Por esta selva lúgubre y sombría
su horrible paso en las tinieblas guía,
leñador infernal, el despotismo.
Ved el cuadro, que aviva
en la conciencia pública extenuada
el rayo de una lumbre fugitiva;
ved extender la historia
su acusador legajo.
¿Qué veis? El crimen coronado arriba.
¿Qué veis? El crimen inconsciente abajo.
Los tiranos, la plebe.
Todo pasa y se mueve
en un sudario fúnebre de nieve
que de gotas de sangre siembra el crimen.
¡Oh Patria! ¡Oh, Centroamérica!
Necesitáis con vuestras propias manos
levantar vuestra lápida mortuoria
que gravita en la tierra como un monte,
e interrogar después el horizonte
para encontrar el rumbo de la gloria.
¿No es acaso actual lo que Gavidia ha dicho hace ya más de medio siglo? ¿No se recrea en nuestra realidad?
Cuando Darío inicia, según dicen, el modernismo, en 1888, con la publicación de «Azul», en su llamada época chilena, Gavidia se eleva a los más altos escenarios de la literatura cumbre, pues el producto es de él. Claro, siempre al margen, porque ingrata es la historia con sus verdaderos hombres; modernismo que yo nunca he entendido, porque sigo pensando que en «Azul», lo que hay es el más puro y fecundo de los romanticismos, al margen de su métrica y de su estilo, y volviendo a la esencia, a la primariedad de los conceptos, que es, sin más, lo que debe siempre privar.

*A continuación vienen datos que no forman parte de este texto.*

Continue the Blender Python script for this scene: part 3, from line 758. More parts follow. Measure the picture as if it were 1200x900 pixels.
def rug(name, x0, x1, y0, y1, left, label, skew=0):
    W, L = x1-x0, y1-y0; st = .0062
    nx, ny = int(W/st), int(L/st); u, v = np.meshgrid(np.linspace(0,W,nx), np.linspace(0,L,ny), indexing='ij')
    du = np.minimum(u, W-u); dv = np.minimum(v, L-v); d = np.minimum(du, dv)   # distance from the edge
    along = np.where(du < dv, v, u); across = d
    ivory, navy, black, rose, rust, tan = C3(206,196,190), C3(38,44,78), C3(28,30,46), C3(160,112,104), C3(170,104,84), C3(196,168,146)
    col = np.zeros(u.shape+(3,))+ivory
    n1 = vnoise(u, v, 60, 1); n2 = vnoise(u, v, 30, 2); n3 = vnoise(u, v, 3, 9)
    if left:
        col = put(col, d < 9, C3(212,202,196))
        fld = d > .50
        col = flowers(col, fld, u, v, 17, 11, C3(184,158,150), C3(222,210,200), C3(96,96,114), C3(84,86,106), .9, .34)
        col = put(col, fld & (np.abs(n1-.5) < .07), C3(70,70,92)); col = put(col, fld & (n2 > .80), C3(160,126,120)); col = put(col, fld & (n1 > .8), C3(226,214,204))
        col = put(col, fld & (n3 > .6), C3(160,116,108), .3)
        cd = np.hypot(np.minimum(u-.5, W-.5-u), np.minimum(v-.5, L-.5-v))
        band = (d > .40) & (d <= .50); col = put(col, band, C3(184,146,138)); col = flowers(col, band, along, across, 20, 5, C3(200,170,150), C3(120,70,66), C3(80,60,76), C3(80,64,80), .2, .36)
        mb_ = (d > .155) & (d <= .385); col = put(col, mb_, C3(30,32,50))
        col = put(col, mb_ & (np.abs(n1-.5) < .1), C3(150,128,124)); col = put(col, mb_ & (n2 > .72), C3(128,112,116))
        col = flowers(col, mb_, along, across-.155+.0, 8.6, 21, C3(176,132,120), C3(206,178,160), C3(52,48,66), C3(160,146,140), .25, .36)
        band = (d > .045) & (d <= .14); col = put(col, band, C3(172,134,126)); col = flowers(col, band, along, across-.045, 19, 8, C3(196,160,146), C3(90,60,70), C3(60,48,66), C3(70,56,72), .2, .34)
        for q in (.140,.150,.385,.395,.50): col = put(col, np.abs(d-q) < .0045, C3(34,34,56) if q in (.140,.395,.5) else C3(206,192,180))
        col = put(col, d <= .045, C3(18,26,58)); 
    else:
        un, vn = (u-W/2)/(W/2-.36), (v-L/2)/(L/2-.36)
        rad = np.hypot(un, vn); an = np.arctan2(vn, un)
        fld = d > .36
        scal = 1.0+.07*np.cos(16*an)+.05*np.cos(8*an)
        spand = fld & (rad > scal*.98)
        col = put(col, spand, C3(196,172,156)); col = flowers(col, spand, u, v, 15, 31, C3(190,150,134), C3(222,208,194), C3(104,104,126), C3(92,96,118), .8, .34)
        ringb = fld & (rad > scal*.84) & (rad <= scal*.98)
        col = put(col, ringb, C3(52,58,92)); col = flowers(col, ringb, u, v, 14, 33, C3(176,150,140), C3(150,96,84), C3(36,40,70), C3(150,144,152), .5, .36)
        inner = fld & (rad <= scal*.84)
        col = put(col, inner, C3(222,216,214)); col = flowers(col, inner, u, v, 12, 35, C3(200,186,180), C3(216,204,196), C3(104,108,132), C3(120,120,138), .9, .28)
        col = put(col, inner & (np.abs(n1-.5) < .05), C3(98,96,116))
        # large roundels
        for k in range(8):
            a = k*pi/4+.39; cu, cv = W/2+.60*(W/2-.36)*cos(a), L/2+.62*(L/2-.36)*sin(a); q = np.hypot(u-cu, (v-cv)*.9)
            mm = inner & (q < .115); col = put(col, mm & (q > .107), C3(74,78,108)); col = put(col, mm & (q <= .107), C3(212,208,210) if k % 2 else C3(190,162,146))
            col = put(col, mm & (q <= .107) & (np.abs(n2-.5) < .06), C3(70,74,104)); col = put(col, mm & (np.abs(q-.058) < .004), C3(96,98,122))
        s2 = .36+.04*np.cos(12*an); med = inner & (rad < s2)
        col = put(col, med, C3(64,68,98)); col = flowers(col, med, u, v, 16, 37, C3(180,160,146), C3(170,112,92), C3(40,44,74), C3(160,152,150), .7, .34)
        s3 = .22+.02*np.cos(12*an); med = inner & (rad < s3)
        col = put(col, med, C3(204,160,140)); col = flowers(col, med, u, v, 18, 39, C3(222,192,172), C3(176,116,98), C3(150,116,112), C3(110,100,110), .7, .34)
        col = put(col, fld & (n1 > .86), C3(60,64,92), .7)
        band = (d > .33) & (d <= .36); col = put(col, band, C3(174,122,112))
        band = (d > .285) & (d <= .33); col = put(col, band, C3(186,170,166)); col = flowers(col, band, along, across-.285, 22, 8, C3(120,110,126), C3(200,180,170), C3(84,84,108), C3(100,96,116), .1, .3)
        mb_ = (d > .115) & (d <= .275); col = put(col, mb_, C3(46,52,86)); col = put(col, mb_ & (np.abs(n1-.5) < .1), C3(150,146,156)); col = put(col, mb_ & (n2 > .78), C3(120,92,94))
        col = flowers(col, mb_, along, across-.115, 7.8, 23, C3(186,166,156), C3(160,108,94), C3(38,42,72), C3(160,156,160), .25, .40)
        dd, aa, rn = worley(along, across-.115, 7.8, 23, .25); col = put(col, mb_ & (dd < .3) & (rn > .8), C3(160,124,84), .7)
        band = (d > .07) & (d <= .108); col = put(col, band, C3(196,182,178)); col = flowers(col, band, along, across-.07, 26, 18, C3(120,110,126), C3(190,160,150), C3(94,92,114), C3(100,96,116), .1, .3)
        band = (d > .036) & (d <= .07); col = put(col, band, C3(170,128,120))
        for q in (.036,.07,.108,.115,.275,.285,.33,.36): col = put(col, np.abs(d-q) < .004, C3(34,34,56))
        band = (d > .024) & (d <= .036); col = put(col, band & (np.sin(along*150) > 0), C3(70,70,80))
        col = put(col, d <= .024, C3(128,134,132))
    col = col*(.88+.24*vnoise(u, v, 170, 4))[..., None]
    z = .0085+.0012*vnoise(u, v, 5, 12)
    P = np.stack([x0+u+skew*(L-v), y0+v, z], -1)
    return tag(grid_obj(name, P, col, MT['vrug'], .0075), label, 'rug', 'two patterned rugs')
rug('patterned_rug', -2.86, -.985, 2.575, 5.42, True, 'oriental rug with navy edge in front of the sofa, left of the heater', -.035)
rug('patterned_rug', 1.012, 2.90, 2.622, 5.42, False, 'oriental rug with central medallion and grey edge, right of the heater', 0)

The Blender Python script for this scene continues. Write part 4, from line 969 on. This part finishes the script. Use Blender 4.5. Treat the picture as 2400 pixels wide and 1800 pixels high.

La obra de Francisco Gavidia, y con ella su nombre, es parte de nuestro espíritu colectivo. Preservarla es nuestra obligación. La Academia Salvadoreña de la Lengua, dentro de su programa «Honrar la Lengua», a finales de mayo, hablará de Gavidia, y a la par, de otro enorme hombre del mundo hispánico, Azorín, igual muy poco conocido. Lo hará en las palabras que expresarán dos estudiantes de nuestras instituciones educativas, dos jóvenes, que como ellos, rejuvenecerán esas letras sabias y nobles que dejaron en el papel nuestros grandes olvidados. Ya lo han hecho otros dos jóvenes, esta vez hablando de Menéndez y Pelayo, y de nuestro Hugo Lindo. La experiencia fue fantástica. Los jóvenes nuestros, si se les deja, saben expresarse, probablemente mejor que nosotros mismos.